* STATED PROBLEM *
Copy exactly the lines from the start of the material through the line with "R = math.radians". Pictures stay out of the copy.

#### SUPPLIED RECORDS

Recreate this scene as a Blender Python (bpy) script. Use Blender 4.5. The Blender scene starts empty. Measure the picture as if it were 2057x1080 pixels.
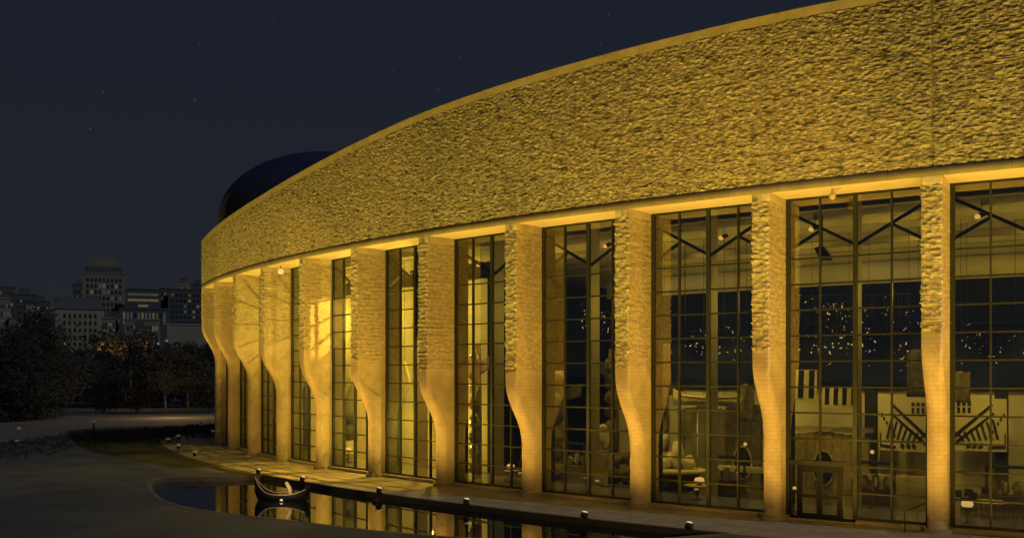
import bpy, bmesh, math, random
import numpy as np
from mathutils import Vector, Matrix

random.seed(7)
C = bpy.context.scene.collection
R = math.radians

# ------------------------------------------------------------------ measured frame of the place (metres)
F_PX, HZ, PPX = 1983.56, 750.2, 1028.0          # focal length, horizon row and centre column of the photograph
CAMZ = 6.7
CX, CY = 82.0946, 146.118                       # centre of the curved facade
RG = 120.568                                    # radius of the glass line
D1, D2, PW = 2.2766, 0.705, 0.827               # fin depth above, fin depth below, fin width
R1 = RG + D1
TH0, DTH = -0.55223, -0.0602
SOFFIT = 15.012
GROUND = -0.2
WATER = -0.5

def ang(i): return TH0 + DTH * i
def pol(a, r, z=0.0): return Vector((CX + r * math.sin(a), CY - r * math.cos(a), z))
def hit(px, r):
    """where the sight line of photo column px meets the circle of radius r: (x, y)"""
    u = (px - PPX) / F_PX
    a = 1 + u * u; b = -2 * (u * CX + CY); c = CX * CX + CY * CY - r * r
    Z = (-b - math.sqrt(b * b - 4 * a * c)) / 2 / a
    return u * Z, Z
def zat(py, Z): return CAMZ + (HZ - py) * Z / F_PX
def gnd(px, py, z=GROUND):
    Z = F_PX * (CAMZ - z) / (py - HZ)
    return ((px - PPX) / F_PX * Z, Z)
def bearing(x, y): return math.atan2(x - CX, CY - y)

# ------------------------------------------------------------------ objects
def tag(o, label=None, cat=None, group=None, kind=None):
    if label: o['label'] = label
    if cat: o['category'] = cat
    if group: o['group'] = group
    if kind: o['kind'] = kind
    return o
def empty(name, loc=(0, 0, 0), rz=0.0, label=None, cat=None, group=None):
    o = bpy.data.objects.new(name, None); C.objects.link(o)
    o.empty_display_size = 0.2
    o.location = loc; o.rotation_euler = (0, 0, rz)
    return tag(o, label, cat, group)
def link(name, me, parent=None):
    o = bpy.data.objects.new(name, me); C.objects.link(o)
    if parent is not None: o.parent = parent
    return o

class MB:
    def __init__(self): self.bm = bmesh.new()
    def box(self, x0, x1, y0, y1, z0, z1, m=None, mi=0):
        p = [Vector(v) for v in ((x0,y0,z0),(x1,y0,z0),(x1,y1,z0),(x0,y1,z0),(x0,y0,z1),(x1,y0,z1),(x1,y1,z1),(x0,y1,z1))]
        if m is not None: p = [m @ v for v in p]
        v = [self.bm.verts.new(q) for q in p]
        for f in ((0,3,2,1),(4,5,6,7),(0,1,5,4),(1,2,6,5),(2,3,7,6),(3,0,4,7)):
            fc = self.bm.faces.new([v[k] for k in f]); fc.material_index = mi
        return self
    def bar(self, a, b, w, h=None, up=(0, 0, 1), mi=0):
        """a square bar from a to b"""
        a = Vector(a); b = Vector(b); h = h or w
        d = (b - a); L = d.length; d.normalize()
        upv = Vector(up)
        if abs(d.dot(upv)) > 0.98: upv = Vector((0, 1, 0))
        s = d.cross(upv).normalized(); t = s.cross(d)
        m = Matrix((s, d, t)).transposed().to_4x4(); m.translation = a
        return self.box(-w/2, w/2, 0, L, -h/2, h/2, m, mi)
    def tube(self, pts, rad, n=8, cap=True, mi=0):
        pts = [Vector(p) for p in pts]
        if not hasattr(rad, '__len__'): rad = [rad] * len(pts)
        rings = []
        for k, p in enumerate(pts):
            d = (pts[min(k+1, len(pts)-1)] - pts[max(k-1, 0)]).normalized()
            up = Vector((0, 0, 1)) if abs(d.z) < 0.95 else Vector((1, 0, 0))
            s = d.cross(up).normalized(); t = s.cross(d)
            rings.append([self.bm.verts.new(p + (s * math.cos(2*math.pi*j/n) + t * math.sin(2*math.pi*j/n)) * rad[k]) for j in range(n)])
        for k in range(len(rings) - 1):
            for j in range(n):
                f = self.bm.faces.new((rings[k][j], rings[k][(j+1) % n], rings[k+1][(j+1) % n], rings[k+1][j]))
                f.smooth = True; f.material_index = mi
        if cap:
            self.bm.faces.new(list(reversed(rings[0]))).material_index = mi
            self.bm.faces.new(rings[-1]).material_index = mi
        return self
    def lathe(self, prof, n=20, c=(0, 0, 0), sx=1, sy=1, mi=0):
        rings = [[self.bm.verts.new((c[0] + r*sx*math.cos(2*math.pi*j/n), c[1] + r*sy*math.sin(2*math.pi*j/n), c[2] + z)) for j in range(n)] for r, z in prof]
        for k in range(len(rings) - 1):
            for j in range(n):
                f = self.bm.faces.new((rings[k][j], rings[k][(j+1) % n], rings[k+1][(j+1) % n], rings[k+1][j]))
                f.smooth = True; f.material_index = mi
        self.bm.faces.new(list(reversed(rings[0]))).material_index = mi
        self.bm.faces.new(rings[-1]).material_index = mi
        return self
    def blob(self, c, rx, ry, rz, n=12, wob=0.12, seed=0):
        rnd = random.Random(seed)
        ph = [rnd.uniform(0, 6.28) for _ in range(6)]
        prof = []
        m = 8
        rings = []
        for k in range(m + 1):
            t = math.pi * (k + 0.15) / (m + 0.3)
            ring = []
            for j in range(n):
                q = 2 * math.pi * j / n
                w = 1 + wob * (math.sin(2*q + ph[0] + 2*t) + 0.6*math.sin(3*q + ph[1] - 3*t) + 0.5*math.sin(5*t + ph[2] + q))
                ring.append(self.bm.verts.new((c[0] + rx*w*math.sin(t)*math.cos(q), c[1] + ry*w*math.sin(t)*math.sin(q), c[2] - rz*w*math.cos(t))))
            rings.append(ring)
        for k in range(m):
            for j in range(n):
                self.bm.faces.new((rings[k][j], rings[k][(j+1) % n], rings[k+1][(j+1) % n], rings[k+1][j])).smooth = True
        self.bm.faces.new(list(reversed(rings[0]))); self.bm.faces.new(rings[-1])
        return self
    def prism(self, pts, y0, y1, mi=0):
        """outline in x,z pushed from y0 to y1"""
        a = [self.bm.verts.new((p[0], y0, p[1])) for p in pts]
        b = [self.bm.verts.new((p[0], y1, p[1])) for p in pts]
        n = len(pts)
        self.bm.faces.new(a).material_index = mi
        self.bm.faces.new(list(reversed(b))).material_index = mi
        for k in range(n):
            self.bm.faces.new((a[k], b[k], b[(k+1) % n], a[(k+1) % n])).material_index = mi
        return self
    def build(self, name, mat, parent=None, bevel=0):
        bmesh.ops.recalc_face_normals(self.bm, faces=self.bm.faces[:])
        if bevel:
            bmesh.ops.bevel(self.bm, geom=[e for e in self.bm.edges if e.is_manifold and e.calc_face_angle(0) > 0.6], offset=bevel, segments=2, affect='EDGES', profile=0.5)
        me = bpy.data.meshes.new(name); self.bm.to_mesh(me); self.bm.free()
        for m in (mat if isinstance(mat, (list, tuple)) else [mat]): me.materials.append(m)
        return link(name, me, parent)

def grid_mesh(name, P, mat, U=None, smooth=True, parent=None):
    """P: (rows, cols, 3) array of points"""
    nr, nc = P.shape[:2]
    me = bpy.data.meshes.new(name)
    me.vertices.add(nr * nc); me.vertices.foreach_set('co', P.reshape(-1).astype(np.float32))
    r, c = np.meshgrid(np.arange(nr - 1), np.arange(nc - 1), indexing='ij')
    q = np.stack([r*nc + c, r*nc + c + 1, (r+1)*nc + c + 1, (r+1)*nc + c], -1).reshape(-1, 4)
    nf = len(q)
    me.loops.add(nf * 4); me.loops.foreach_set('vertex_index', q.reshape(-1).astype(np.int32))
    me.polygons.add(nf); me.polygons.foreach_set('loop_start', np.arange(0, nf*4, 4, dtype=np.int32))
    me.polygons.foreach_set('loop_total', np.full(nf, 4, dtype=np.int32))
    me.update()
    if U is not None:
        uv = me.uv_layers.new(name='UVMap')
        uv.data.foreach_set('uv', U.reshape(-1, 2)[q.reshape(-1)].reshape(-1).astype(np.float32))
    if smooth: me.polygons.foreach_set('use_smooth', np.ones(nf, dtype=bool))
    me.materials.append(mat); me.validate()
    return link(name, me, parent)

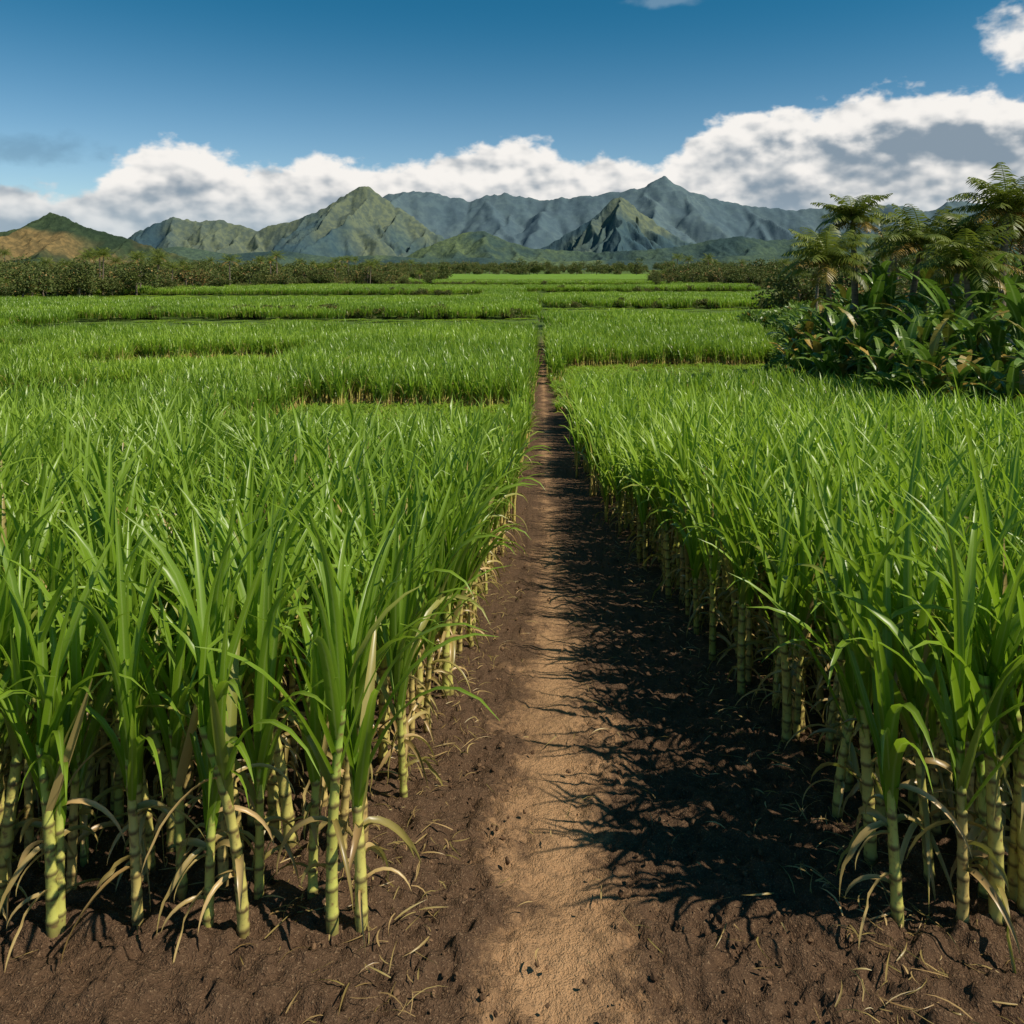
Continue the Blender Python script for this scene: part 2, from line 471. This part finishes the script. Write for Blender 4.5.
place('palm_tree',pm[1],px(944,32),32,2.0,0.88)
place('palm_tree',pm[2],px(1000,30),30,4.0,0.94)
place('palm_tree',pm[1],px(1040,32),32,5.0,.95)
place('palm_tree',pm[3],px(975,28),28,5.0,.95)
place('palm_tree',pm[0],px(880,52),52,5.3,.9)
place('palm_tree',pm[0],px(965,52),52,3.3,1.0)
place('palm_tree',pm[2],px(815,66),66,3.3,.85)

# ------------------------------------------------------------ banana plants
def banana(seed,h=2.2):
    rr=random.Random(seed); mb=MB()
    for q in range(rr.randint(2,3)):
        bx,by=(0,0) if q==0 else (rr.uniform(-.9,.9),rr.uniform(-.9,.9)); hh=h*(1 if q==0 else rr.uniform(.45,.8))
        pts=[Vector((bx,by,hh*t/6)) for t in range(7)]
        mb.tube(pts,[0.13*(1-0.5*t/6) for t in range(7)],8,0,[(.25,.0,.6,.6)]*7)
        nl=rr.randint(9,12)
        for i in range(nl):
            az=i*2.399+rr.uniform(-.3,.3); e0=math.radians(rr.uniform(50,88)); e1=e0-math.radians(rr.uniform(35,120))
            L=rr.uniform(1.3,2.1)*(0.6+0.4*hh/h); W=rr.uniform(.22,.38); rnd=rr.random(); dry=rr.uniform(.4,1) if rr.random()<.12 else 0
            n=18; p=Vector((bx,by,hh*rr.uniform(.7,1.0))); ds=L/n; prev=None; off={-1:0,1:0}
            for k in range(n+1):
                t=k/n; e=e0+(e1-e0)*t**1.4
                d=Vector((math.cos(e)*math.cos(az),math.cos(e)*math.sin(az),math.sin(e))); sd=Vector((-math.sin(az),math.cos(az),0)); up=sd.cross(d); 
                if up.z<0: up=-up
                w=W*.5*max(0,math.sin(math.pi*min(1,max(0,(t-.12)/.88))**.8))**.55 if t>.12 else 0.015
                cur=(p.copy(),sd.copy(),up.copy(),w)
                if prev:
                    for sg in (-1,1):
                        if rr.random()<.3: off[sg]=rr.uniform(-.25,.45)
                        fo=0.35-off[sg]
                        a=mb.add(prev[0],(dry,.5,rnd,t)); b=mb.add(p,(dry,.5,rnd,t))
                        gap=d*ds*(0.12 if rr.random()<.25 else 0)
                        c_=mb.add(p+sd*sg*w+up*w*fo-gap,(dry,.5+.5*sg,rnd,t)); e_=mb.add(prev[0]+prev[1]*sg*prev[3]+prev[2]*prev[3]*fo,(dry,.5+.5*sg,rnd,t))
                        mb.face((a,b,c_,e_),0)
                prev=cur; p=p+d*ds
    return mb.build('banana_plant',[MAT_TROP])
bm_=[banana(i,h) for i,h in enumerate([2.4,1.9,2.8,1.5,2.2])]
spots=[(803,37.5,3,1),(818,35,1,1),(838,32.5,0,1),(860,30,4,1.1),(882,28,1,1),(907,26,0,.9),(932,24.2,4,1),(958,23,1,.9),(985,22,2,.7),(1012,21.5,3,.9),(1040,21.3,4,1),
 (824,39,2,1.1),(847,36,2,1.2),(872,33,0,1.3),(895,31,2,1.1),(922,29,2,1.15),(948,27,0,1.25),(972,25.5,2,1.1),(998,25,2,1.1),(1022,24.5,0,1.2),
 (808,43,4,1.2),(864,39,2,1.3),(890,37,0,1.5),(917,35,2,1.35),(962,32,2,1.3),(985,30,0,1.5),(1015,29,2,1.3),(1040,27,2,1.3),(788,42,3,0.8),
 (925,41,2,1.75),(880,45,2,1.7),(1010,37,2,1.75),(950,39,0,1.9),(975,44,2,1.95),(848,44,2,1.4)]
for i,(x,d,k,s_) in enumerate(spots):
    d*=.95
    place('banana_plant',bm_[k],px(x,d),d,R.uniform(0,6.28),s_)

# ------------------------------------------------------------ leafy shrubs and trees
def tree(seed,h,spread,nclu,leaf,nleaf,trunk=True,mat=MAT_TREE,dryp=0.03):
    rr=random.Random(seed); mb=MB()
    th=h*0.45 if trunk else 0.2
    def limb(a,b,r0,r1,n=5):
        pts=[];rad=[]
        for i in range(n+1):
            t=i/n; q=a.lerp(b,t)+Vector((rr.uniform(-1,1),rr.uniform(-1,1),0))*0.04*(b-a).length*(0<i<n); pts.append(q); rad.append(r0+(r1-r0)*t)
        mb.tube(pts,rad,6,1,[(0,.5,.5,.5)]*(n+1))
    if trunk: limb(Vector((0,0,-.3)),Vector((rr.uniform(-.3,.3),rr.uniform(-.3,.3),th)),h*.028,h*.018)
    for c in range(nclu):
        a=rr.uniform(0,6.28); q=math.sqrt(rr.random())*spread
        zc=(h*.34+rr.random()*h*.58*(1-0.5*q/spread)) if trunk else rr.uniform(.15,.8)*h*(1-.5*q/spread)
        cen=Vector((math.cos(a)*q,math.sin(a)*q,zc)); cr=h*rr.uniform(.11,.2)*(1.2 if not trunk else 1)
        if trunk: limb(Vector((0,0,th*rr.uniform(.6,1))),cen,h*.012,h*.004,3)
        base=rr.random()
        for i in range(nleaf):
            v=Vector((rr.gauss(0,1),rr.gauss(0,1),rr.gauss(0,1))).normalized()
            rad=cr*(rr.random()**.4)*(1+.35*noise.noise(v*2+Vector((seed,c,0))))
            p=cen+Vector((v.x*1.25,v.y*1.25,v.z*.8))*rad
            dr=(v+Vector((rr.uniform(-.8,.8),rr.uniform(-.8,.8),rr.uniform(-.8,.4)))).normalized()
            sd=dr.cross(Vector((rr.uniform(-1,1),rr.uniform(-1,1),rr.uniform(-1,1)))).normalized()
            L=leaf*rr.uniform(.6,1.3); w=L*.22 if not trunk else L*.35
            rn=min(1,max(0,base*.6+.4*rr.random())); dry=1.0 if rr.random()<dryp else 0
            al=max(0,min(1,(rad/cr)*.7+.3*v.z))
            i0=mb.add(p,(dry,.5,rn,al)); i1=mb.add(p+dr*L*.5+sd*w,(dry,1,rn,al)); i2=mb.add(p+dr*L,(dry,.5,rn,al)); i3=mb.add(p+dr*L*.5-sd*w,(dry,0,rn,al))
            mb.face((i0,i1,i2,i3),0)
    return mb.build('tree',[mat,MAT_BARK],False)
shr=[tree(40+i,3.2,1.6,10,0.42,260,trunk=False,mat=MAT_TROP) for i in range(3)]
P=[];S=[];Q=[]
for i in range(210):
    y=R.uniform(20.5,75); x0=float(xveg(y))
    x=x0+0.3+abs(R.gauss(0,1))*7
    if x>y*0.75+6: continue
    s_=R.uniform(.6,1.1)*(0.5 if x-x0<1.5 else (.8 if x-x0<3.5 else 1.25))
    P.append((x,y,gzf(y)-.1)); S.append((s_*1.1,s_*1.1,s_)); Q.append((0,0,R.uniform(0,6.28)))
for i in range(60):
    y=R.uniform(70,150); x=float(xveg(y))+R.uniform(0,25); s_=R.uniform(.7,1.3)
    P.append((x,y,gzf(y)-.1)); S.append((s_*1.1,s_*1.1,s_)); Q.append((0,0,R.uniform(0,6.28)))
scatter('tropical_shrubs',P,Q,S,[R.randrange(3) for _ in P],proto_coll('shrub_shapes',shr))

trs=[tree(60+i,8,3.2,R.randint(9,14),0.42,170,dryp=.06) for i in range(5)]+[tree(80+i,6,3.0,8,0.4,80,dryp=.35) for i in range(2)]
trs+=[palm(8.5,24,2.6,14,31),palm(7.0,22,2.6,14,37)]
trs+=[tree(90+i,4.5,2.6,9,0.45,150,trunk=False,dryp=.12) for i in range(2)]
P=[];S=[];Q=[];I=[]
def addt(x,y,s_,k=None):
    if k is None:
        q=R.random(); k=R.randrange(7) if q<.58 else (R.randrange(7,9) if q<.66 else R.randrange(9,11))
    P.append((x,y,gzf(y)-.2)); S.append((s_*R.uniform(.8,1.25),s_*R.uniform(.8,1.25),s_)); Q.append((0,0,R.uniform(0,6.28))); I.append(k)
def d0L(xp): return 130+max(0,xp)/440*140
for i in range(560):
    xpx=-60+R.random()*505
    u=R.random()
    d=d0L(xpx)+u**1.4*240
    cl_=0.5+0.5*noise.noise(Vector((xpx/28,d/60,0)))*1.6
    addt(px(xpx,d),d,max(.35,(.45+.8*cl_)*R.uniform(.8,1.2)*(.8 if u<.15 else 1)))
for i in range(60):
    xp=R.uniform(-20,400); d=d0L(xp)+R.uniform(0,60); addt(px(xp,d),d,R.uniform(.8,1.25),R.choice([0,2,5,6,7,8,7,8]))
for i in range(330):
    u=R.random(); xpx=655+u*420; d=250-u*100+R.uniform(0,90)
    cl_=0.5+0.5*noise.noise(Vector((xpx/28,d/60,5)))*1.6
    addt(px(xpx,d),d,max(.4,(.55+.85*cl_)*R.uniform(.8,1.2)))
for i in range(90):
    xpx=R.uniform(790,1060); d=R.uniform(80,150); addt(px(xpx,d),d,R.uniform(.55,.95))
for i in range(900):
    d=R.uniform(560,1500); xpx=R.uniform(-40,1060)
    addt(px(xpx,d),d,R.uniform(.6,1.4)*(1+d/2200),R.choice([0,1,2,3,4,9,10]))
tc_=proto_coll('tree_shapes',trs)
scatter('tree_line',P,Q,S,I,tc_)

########

* THE REPLY *
Recreate this scene as a Blender Python (bpy) script. Use Blender 4.5. The Blender scene starts empty. Measure the picture as if it were 2057x1080 pixels.
import bpy, bmesh, math, random
import numpy as np
from mathutils import Vector, Matrix

random.seed(7)
C = bpy.context.scene.collection
R = math.radians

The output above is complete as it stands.